Robert S. Mueller III, director of the F.B.I., disclosed the episode in a phone call to Bill Keller, the executive editor of The Times, and apologized for it. He also spoke with Leonard Downie Jr., the executive editor of The Washington Post, to apologize.
F.B.I. officials said the incident came to light as part of the continuing review by the Justice Department inspector general’s office into the bureau’s improper collection of telephone records through “emergency” records demands issued to phone providers.
The records were apparently sought as part of a terrorism investigation, but the F.B.I. did not explain what was being investigated or why the reporters’ phone records were considered relevant.

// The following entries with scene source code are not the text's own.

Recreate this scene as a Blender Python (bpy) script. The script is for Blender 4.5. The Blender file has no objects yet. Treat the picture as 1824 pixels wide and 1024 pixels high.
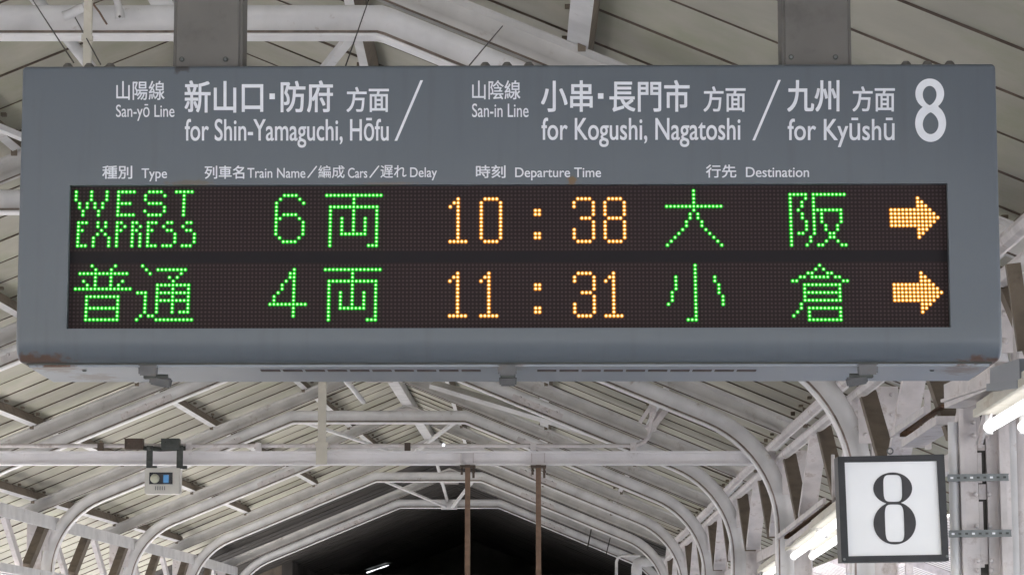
import bpy, bmesh, math, random
from mathutils import Vector, Matrix
random.seed(7)
R = math.radians
S = bpy.context.scene
COL = S.collection

# ------------------------------------------------------------------ camera
F, CX, CY, PITCH = 4925.0, 912.0, 512.0, R(8.01)      # focal length in photo pixels
cam_d = bpy.data.cameras.new("camera")
cam = bpy.data.objects.new("camera", cam_d); COL.objects.link(cam)
cam_d.sensor_width = 36.0; cam_d.lens = 36.0 * F / 1824.0
cam_d.clip_start = 0.1; cam_d.clip_end = 3000
cam.location = (0, 0, 0); cam.rotation_euler = (R(90) + PITCH, 0, 0)
S.camera = cam

# ------------------------------------------------------------------ light
EXPO = 2.78
SUN_EL, SUN_ROT = 45.0, 247.0
W = bpy.data.worlds.new("World"); S.world = W; W.use_nodes = True
nt = W.node_tree
bg = nt.nodes["Background"]
sky = nt.nodes.new("ShaderNodeTexSky"); sky.sky_type = 'NISHITA'; sky.sun_disc = False
sky.sun_elevation = R(SUN_EL); sky.sun_rotation = R(SUN_ROT); sky.air_density = 1.0; sky.dust_density = 3.0
nt.links.new(sky.outputs[0], bg.inputs[0]); bg.inputs[1].default_value = 0.15
sd = bpy.data.lights.new("sun", 'SUN'); sd.energy = 4.2; sd.angle = R(0.5); sd.color = (1, .975, .94)
so = bpy.data.objects.new("sun", sd); COL.objects.link(so)
az = R(SUN_ROT)
sv = Vector((math.sin(az) * math.cos(R(SUN_EL)), math.cos(az) * math.cos(R(SUN_EL)), math.sin(R(SUN_EL))))
so.rotation_euler = sv.to_track_quat('Z', 'Y').to_euler()
S.view_settings.view_transform = 'Standard'; S.view_settings.look = 'None'
S.view_settings.exposure = EXPO; S.view_settings.gamma = 1.0
S.view_settings.use_curve_mapping = False
S.cycles.max_bounces = 10; S.cycles.diffuse_bounces = 7; S.cycles.glossy_bounces = 3
S.cycles.use_denoising = True
S.cycles.caustics_reflective = False; S.cycles.caustics_refractive = False

# ------------------------------------------------------------------ helpers
def ray(u, v):
    a, b = (u - CX) / F, (CY - v) / F
    return Vector((a, math.cos(PITCH) - b * math.sin(PITCH), math.sin(PITCH) + b * math.cos(PITCH)))
def P(u, v, Y):                       # world point seen at photo pixel (u, v) at distance Y along the platform
    r = ray(u, v); return r * (Y / r.y)

class MB:
    def __init__(s): s.v = []; s.f = []; s.m = []
    def face(s, pts, mi=0):
        n = len(s.v); s.v += [tuple(p) for p in pts]; s.f.append(tuple(range(n, n + len(pts)))); s.m.append(mi)
    def box(s, c, size, M=None, mi=0, mis=None):
        hx, hy, hz = size[0] / 2, size[1] / 2, size[2] / 2
        vs = [Vector((x, y, z)) for x in (-hx, hx) for y in (-hy, hy) for z in (-hz, hz)]
        if M is not None: vs = [M @ q for q in vs]
        n = len(s.v); s.v += [tuple(q + Vector(c)) for q in vs]
        fs = [(0, 1, 3, 2), (4, 6, 7, 5), (0, 4, 5, 1), (2, 3, 7, 6), (0, 2, 6, 4), (1, 5, 7, 3)]   # -x +x -y +y -z +z
        for i, f in enumerate(fs):
            s.f.append(tuple(n + k for k in f)); s.m.append(mis[i] if mis else mi)
    def beam(s, a, b, w, h, up=Vector((0, 0, 1)), mi=0, mis=None):   # box along a-b, w across, h along up
        a, b = Vector(a), Vector(b); d = b - a; L = d.length; d.normalize()
        x = d.cross(up); x = x.normalized() if x.length > 1e-6 else Vector((1, 0, 0)); z = x.cross(d).normalized()
        M = Matrix((x, d, z)).transposed()
        s.box((a + b) / 2, (w, L, h), M, mi, mis)
    def sweep(s, rings, mi=0, cap=True, mseg=None):
        n0 = len(s.v); k = len(rings[0])
        for r in rings: s.v += [tuple(p) for p in r]
        for i in range(len(rings) - 1):
            for j in range(k):
                a, b = n0 + i * k + j, n0 + i * k + (j + 1) % k
                s.f.append((a, b, b + k, a + k)); s.m.append(mseg[j] if mseg else mi)
        if cap:
            s.f.append(tuple(n0 + j for j in range(k))[::-1]); s.m.append(mi)
            s.f.append(tuple(n0 + (len(rings) - 1) * k + j for j in range(k))); s.m.append(mi)
    def tube(s, pts, r, n=10, mi=0, r2=None):
        pts = [Vector(p) for p in pts]; rings = []; px = None
        for i, p in enumerate(pts):
            d = (pts[min(i + 1, len(pts) - 1)] - pts[max(i - 1, 0)]).normalized()
            if px is None:
                px = d.cross(Vector((0, 0, 1)))
                if px.length < 1e-4: px = d.cross(Vector((1, 0, 0)))
            px = (px - d * px.dot(d)).normalized(); py = d.cross(px)
            rr = r if r2 is None else r + (r2 - r) * i / (len(pts) - 1)
            rings.append([p + (px * math.cos(t) + py * math.sin(t)) * rr for t in [2 * math.pi * j / n for j in range(n)]])
        s.sweep(rings, mi)
    def dome(s, c, r, h, axis, n=8, mi=0):
        axis = Vector(axis).normalized(); x = axis.orthogonal().normalized(); y = axis.cross(x); c = Vector(c)
        rings = []
        for k in range(3):
            t = k / 3 * math.pi / 2
            rings.append([c + (x * math.cos(2 * math.pi * j / n) + y * math.sin(2 * math.pi * j / n)) * r * math.cos(t) + axis * h * math.sin(t) for j in range(n)])
        s.sweep(rings, mi)
    def build(s, name, mats, parent=None, smooth=None):
        me = bpy.data.meshes.new(name); me.from_pydata(s.v, [], s.f)
        if not isinstance(mats, (list, tuple)): mats = [mats]
        for m in mats: me.materials.append(m)
        me.polygons.foreach_set("material_index", s.m)
        bm = bmesh.new(); bm.from_mesh(me); bmesh.ops.recalc_face_normals(bm, faces=bm.faces); bm.to_mesh(me); bm.free()
        if smooth:
            me.polygons.foreach_set("use_smooth", [True] * len(me.polygons)); me.set_sharp_from_angle(angle=R(smooth))
        o = bpy.data.objects.new(name, me); COL.objects.link(o)
        if parent is not None:
            o.parent = parent; o.matrix_parent_inverse = Matrix.Identity(4)
            inv = parent.matrix_world.inverted() if False else None
        return o

def tag(o, label, cat=None, group=None, kind=None):
    o["label"] = label
    if cat: o["category"] = cat
    if group: o["group"] = group
    if kind: o["kind"] = kind
    return o
def thing(name, label, cat, loc=(0, 0, 0), group=None):
    o = bpy.data.objects.new(name, None); COL.objects.link(o); o.location = loc; o.empty_display_size = .1
    return tag(o, label, cat, group)
def shift(mb, loc):                   # world coordinates -> coordinates of a thing whose Empty stands at loc
    l = Vector(loc); mb.v = [tuple(Vector(q) - l) for q in mb.v]; return mb

# ------------------------------------------------------------------ materials
def mat(name, col, rough=.6, metal=0., var=.12, scale=6., dirt=None, dirt_amt=0., dirt_scale=3., bump=0., bscale=60., spec=.4, streak=None):
    m = bpy.data.materials.new(name); m.use_nodes = True
    N, L = m.node_tree.nodes, m.node_tree.links
    b = N["Principled BSDF"]; b.inputs["Roughness"].default_value = rough; b.inputs["Metallic"].default_value = metal
    b.inputs["Specular IOR Level"].default_value = spec
    tc = N.new("ShaderNodeTexCoord"); geo = N.new("ShaderNodeNewGeometry")
    n1 = N.new("ShaderNodeTexNoise"); n1.inputs["Scale"].default_value = scale; n1.inputs["Detail"].default_value = 5
    L.new(geo.outputs["Position"], n1.inputs["Vector"])
    mp = N.new("ShaderNodeMapRange"); mp.inputs[1].default_value = .3; mp.inputs[2].default_value = .7
    mp.inputs[3].default_value = 1 - var; mp.inputs[4].default_value = 1 + var * .6
    L.new(n1.outputs[0], mp.inputs[0])
    mx = N.new("ShaderNodeMix"); mx.data_type = 'RGBA'; mx.blend_type = 'MULTIPLY'; mx.inputs[0].default_value = 1
    mx.inputs[6].default_value = (*col, 1); L.new(mp.outputs[0], mx.inputs[7])
    out = mx.outputs[2]
    if dirt:
        n2 = N.new("ShaderNodeTexNoise"); n2.inputs["Scale"].default_value = dirt_scale; n2.inputs["Detail"].default_value = 9
        n2.inputs["Roughness"].default_value = .68
        if streak:
            vm = N.new("ShaderNodeMapping"); vm.inputs["Scale"].default_value = streak
            L.new(geo.outputs["Position"], vm.inputs["Vector"]); L.new(vm.outputs[0], n2.inputs["Vector"])
        else: L.new(geo.outputs["Position"], n2.inputs["Vector"])
        r2 = N.new("ShaderNodeMapRange"); r2.inputs[1].default_value = .66 - .2 * dirt_amt; r2.inputs[2].default_value = .78
        L.new(n2.outputs[0], r2.inputs[0])
        m2 = N.new("ShaderNodeMix"); m2.data_type = 'RGBA'; L.new(r2.outputs[0], m2.inputs[0]); L.new(out, m2.inputs[6])
        m2.inputs[7].default_value = (*dirt, 1); out = m2.outputs[2]
    L.new(out, b.inputs["Base Color"])
    if bump:
        n3 = N.new("ShaderNodeTexNoise"); n3.inputs["Scale"].default_value = bscale; n3.inputs["Detail"].default_value = 4
        L.new(geo.outputs["Position"], n3.inputs["Vector"])
        bp_ = N.new("ShaderNodeBump"); bp_.inputs["Strength"].default_value = bump; bp_.inputs["Distance"].default_value = .004
        L.new(n3.outputs[0], bp_.inputs["Height"]); L.new(bp_.outputs[0], b.inputs["Normal"])
    return m
def emit(name, col, s, base=(.02, .02, .02)):
    m = bpy.data.materials.new(name); m.use_nodes = True
    b = m.node_tree.nodes["Principled BSDF"]; b.inputs["Base Color"].default_value = (*base, 1)
    b.inputs["Emission Color"].default_value = (*col, 1); b.inputs["Emission Strength"].default_value = s / 2 ** EXPO
    b.inputs["Roughness"].default_value = .4
    return m
M = {}
M['white'] = mat('white_paint', (.67, .660, .665), .55, var=.16, scale=5, dirt=(.30, .23, .18), dirt_amt=.22, dirt_scale=8, bump=.22, bscale=40)
M['white2'] = mat('old_white_paint', (.66, .62, .62), .6, var=.2, scale=7, dirt=(.20, .13, .09), dirt_amt=.55, dirt_scale=7, bump=.4, bscale=30)
M['rafterw'] = mat('greyer_white_paint', (.53, .515, .50), .6, var=.16, scale=5, dirt=(.28, .23, .19), dirt_amt=.4, dirt_scale=8, bump=.22, bscale=40)  # rafters in a greyer white than the chords
M['beamw'] = mat('beam_white_lit_foot', (.80, .78, .79), .5, var=.08, scale=5, dirt=(.5, .45, .42), dirt_amt=.2, dirt_scale=8, bump=.3)  # also on the chord feet, where light from below is painted in
M['cream'] = mat('cream_paint', (.60, .565, .49), .55, var=.12, dirt=(.3, .22, .15), dirt_amt=.4, bump=.3)
M['board'] = mat('painted_boarding', (.435, .414, .348), .7, var=.15, scale=2.2, dirt=(.34, .35, .24), dirt_amt=.9, dirt_scale=1.7, bump=.3, bscale=25)
M['seam'] = mat('rail_crevice_grime', (.27, .215, .19), .8, var=.5, scale=14)
M['slat'] = mat('pale_boarding', (.70, .66, .64), .7, var=.14, scale=3, dirt=(.35, .28, .22), dirt_amt=.5, dirt_scale=2.5)
M['joint'] = mat('dark_board_edge', (.135, .105, .085), .85, var=.4, scale=9)  # dark colour for sheet edges and the rafters' shadow line
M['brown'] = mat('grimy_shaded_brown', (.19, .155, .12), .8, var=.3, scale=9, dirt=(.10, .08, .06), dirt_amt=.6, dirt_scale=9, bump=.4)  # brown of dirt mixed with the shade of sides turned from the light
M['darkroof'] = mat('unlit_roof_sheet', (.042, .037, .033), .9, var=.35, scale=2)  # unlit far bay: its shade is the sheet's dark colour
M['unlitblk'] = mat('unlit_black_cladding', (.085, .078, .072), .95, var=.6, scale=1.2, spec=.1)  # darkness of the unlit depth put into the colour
M['rod'] = mat('brown_rod_paint', (.20, .125, .085), .6, var=.25, scale=30, dirt=(.12, .06, .03), dirt_amt=.6, dirt_scale=15)
M['galv'] = mat('galvanised_steel', (.21, .225, .23), .5, .5, var=.2, scale=25)
M['dkgrey'] = mat('dark_grey_metal', (.07, .075, .07), .6, .2, var=.25, scale=30)
M['rustbox'] = mat('rusty_box_steel', (.10, .075, .06), .7, var=.4, scale=30, dirt=(.05, .025, .015), dirt_amt=.9, dirt_scale=30)
M['rust'] = mat('rust', (.13, .07, .04), .85, var=.4, scale=40)
M['post'] = mat('grey_post_paint', (.135, .128, .12), .6, var=.1, scale=8, dirt=(.07, .065, .06), dirt_amt=.4, dirt_scale=3)
M['letter'] = mat('white_lettering', (.74, .76, .82), .5, var=.06, scale=30)
M['panelw'] = mat('white_sign_face', (.82, .83, .86), .4, var=.03, scale=5)
M['panelw'].node_tree.nodes['Principled BSDF'].inputs['Emission Color'].default_value = (.93, .96, 1, 1)
M['panelw'].node_tree.nodes['Principled BSDF'].inputs['Emission Strength'].default_value = .09 / 2 ** EXPO  # slight glow added to brighten the white face
M['blk'] = mat('black_sign_frame', (.028, .029, .034), .45, var=.2, scale=20)
M['ink'] = mat('black_numeral', (.045, .043, .048), .5, var=.15, scale=20)
M['devbox'] = mat('device_plastic', (.62, .60, .56), .45, var=.06, scale=20, dirt=(.35, .3, .25), dirt_amt=.3, dirt_scale=12)
M['glassdk'] = mat('dark_window', (.02, .022, .03), .25, var=.2, scale=30)
M['lens'] = mat('frosted_lens', (.55, .56, .45), .4, var=.08, scale=40)
M['plas'] = mat('white_pipe_plastic', (.72, .72, .74), .4, var=.05, scale=8)
M['wire'] = mat('dark_wire', (.05, .045, .04), .6)
M['conc'] = mat('platform_concrete', (.52, .52, .52), .85, var=.2, scale=.8, bump=.4, bscale=20)
M['ballast'] = mat('track_ballast', (.30, .30, .305), .95, var=.35, scale=3, bump=1, bscale=9)
M['tube'] = emit('lit_tube', (1, .985, .96), 2.4)
M['tubefar'] = emit('bright_lit_tube', (.93, .96, 1), 2.6)
M['lcd'] = emit('blue_display', (.10, .36, .75), .55)
M['spot'] = emit('tiny_glow', (.85, .9, 1), 3.0)
M['gc'] = emit('green_led_core', (.60, 1, .50), 1.5); M['gl'] = emit('green_led_lens', (.0, .84, .008), 1.1); M['gr'] = emit('green_led_halo', (.0, .13, .002), 1.0)
M['oc'] = emit('orange_led_core', (1, .94, .62), 1.6); M['ol'] = emit('orange_led_lens', (1, .44, .03), 1.25); M['orr'] = emit('orange_led_halo', (.24, .05, .0), 1.0)
for k in ('gc', 'gl', 'gr', 'oc', 'ol', 'orr'): M[k].node_tree.nodes['Principled BSDF'].inputs['Specular IOR Level'].default_value = .1

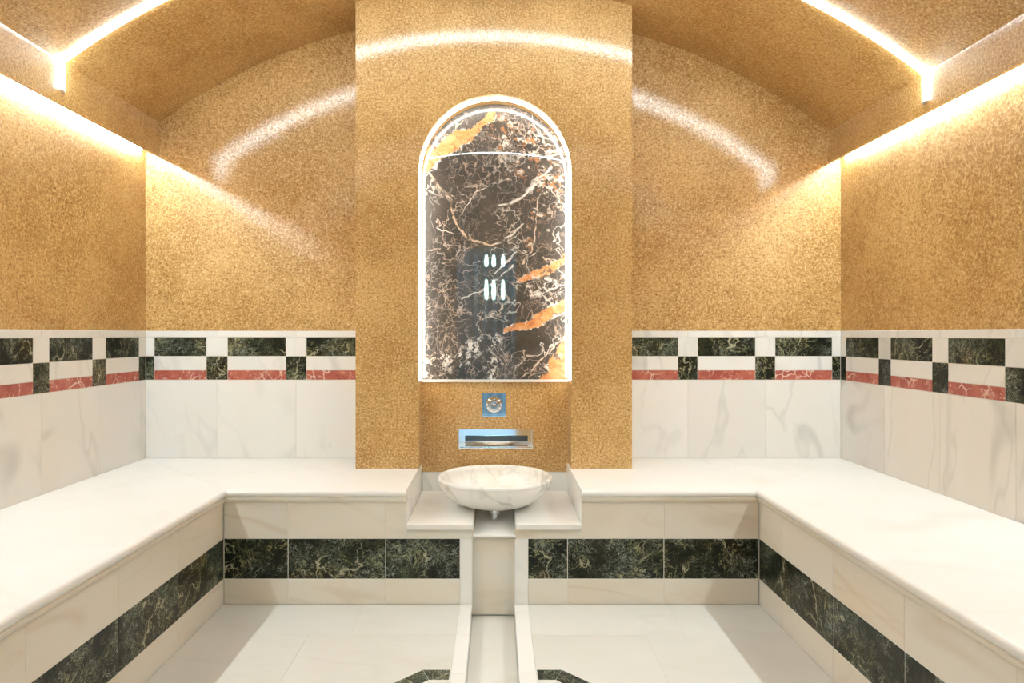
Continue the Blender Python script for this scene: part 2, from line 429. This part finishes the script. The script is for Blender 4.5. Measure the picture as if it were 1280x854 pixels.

The Justice Department places a high bar on the collection of reporters’ records in investigations because of First Amendment concerns, and obtaining such records requires the approval of the deputy attorney general. That requirement was not followed when the F.B.I. obtained the records of two reporters for The Times in Indonesia, Raymond Bonner and Jane Perlez, as well as two reporters there for The Post, Ellen Nakashima and Natasha Tampubolon, officials said.
“The F.B.I. is committed to protecting the news media consistent with the First Amendment and Department of Justice policies, and we very much regret that this situation occurred,” Valerie Caproni, general counsel for the bureau, wrote in a letter to Mr. Keller faxed Friday.
Ms. Caproni said the telephone records, which list the numbers that were called but do not show the calls’ content, had been purged from the F.B.I.’s databases. She also said the records were not used as part of any investigation.
But Mr. Downie said it was not clear to him why the F.B.I. was interested in his reporters’ records in the first place.
“I want to find more about what this is about,” he said. “We will be asking our general counsel to advise us on what more we should be doing about this.”
Mr. Keller said: “I told the director that it was gracious of him to apologize. Of course, we’d still like to know more about how this happened and how the bureau is securing against similar violations in the future.”
An initial report by the inspector general last year found that the F.B.I. had violated its own policies in tens of thousands of cases by obtaining phone records in terrorism investigations through what are known as national security letters, without first getting needed approval or meeting other standards. In some cases, the F.B.I. used a whole new class of demands — emergency or “exigent” letters — that are not authorized by law. The emergency records were used in the Indonesian episode.
The inspector general’s findings have prompted outrage in Congress, with leading lawmakers calling for greater checks on the F.B.I.’s ability to gather private information in terrorism investigations. But bureau officials say they have instituted internal reforms to solve the problem.